Matthew 25 continues with Jesus’ teaching on future events, featuring a couple of parables that portray the importance of being diligent in Kingdom labors until Jesus returns. These are the parable of the ten bridesmaids and the parable of the talents. The chapter ends with Jesus describing his judgment of the world upon his return, at which time He will separate the sheep from the goats, the inheritors of the Kingdom from the cursed ones who will go away into “the eternal fire.” The two groups are distinguished by how they treated others: those who helped the needy vs. those who helped themselves.

As Jesus approaches His time to be arrested, flogged, and crucified, He offers us a lot of important, last minute details. I want to draw our attention to a few passages that may be particularly relevant in this election season, including some phrases that may have also been neglected at times. Let’s begin with that.

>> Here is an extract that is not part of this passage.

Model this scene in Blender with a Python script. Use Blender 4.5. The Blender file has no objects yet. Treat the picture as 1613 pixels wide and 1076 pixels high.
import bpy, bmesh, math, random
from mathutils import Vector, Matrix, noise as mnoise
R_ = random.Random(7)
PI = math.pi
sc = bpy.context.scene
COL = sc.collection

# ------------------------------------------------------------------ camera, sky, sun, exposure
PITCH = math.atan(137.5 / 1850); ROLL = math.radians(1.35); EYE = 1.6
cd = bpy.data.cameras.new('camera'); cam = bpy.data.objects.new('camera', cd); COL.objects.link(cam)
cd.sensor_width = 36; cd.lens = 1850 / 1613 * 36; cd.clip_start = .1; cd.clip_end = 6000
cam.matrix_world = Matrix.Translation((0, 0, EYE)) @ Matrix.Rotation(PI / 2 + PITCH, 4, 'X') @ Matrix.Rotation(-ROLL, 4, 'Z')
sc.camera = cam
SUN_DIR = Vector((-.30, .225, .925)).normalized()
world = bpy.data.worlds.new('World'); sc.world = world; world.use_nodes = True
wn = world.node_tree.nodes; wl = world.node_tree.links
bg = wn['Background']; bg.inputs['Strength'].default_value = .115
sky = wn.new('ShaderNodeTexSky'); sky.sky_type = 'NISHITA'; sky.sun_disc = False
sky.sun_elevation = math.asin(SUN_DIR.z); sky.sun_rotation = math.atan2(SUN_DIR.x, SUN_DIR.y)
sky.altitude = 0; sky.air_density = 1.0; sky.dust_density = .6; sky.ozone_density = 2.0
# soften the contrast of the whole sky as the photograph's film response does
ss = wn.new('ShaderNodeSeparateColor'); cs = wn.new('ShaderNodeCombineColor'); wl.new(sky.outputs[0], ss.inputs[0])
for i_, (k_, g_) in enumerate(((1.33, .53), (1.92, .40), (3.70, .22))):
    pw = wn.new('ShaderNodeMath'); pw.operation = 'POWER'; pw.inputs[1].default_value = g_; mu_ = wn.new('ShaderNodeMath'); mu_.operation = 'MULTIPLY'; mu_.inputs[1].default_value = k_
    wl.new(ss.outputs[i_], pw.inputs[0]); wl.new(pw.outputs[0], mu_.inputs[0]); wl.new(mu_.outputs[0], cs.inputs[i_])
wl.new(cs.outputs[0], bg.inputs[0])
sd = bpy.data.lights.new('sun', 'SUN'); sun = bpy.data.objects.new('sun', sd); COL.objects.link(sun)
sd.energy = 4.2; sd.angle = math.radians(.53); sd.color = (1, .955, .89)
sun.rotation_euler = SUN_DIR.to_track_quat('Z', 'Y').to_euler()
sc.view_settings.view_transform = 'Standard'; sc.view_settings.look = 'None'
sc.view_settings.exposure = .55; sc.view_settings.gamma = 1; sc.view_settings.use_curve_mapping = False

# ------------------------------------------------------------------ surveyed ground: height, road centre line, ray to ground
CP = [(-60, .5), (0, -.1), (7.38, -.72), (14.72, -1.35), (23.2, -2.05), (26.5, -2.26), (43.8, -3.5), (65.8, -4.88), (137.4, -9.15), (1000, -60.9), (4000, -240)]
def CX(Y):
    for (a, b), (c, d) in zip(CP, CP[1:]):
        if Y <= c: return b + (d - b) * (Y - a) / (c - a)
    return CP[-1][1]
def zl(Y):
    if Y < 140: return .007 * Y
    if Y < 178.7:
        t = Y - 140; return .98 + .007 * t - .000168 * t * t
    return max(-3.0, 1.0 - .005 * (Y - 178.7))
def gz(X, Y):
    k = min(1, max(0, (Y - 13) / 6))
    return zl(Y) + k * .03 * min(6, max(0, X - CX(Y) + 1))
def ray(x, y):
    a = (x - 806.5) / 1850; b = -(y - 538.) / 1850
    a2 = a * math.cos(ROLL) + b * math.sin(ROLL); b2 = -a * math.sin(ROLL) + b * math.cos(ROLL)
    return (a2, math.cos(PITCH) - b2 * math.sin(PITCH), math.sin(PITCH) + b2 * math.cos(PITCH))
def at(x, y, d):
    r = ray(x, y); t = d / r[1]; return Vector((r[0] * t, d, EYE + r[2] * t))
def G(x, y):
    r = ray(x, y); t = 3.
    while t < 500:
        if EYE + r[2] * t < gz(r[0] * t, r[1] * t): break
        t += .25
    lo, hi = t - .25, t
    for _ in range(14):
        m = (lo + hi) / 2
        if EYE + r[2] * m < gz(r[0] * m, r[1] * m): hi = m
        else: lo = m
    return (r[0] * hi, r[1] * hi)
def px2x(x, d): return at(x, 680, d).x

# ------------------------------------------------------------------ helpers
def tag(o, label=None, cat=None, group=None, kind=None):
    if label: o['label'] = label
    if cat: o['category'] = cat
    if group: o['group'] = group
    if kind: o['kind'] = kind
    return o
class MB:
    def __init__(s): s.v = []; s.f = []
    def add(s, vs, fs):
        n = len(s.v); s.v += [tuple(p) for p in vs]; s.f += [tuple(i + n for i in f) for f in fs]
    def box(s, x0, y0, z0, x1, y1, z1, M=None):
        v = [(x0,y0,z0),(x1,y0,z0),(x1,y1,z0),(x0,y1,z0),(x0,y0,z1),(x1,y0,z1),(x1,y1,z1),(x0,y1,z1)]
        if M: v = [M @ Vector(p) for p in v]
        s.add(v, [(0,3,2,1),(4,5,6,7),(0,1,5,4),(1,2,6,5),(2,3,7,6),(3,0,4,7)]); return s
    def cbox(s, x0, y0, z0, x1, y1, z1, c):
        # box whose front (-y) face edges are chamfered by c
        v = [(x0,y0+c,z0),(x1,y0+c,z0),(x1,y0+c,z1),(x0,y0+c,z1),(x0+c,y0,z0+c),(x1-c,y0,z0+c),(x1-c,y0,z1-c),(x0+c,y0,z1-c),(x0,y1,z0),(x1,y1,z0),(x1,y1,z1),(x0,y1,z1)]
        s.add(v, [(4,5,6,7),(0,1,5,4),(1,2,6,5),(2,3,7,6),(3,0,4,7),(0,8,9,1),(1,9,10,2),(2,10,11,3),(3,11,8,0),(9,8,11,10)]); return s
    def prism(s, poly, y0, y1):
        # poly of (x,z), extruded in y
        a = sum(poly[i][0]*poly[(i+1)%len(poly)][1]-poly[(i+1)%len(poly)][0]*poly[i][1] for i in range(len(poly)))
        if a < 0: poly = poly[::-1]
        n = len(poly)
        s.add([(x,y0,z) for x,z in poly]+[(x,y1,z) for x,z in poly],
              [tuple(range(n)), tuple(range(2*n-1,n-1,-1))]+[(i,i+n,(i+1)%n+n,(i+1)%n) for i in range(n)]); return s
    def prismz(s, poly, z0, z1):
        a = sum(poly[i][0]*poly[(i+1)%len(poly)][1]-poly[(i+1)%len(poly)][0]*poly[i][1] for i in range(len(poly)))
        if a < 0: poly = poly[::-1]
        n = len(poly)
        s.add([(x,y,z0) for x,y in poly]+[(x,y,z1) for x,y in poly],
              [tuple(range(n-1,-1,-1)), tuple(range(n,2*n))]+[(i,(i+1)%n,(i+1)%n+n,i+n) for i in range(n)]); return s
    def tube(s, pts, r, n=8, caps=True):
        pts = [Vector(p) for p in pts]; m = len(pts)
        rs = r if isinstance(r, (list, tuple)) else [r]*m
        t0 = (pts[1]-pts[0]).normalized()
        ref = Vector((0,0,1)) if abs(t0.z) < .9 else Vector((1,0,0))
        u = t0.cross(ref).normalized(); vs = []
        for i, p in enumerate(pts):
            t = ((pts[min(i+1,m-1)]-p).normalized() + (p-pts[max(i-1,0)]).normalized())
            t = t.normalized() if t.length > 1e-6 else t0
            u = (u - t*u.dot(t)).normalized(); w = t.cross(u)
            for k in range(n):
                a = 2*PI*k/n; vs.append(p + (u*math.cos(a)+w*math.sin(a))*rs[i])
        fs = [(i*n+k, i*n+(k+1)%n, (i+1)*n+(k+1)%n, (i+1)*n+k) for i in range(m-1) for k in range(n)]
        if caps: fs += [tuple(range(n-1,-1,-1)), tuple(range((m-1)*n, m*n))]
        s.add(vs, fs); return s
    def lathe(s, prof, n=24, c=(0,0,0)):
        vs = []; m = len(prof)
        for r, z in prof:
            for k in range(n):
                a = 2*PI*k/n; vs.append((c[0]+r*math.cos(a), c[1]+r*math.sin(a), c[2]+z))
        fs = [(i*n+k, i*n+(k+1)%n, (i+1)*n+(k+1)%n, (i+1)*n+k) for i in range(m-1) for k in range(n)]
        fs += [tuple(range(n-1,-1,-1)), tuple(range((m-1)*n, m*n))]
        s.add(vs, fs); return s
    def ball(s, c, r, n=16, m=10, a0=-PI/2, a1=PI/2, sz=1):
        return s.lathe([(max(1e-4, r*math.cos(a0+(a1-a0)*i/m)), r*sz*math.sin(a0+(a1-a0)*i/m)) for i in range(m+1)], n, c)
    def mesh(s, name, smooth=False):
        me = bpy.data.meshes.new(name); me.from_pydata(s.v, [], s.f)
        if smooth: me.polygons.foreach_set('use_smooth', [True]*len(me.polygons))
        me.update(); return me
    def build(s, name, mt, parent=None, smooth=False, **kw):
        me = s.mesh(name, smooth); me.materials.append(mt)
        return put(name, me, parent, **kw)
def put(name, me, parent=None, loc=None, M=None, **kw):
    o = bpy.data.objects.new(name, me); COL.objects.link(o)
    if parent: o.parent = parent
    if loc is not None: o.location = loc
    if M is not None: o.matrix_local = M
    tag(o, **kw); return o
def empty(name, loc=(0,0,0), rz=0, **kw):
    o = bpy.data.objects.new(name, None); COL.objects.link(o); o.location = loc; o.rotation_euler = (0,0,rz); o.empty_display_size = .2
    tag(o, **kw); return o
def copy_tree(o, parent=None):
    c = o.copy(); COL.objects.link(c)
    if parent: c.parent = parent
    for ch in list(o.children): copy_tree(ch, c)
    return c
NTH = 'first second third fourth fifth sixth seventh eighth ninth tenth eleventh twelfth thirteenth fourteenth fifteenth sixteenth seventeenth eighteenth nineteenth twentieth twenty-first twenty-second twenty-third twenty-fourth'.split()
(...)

First, let’s look closely at Matthew 23:23. Here Jesus denounces the scribes and Pharisees for neglecting the “weightier matters of the law,” which are justice, mercy, and faith. He says they should have practiced these central matters without neglecting the others. This phrase “weightier matters of the law,” contributes to our understanding of sin, namely: that not all sins or breaking of God’s laws are created equal. “All have sinned and fallen short of the glory of God,”(Romans 3:23), absolutely and undeniably, but that does not take away from the fact that some sins are, in fact, greater (or heavier, or worse) than others. We must be careful about how we judge this, of course. Nonetheless in John 19 when Pilate is interrogating Jesus, Jesus says: “…the one who handed me over to you is guilty of a greater sin.” Not all sins are equally wrong; this is worth noting and remembering. On the positive side of the equation, we must remember what God does consider the weightier matters: mercy, justice, and faith (Matt. 23:23)


Second, in this time of social unrest and anxiety in the USA, let all readers take note of Jesus’ words in Matthew 24:12. In his foretelling of future destruction of the Second Temple and persecution of God’s people, Jesus includes this: “And because of the increase of lawlessness, the love of many will grow cold.” This is yet another example of how plain and clear the teaching of Jesus is, yet how difficult it is to obey. Let us guard our hearts and not let our love for God and neighbor grow cold when things around us turn chaotic.


Finally, our relationship with God is in our hands to a great extent, despite the resurgence in popular Calvinist teaching in our land. (Check out our previous post on Romans 9-11 for help with that.) Verses like Matthew 23:37 testify of the willingness of God, but the hardness of the hearts of humanity at times. “Jerusalem, Jerusalem, the city that kills the prophets and stones those who are sent to it! How often have I desired to gather your children together as a hen gathers her brood under her wings, and you were not willing!”

The final question here is to consider: are you willing? Am I willing? God has made it simple for us: trust and obey His Son, Jesus, by submitting to his teaching of loving God and loving neighbors, which includes not only helping them but also forgiving them in order to keep the forgiveness offered to us graciously in His Anointed, Jesus (Matt. 6:15). Let all Christians heed the words of Christ.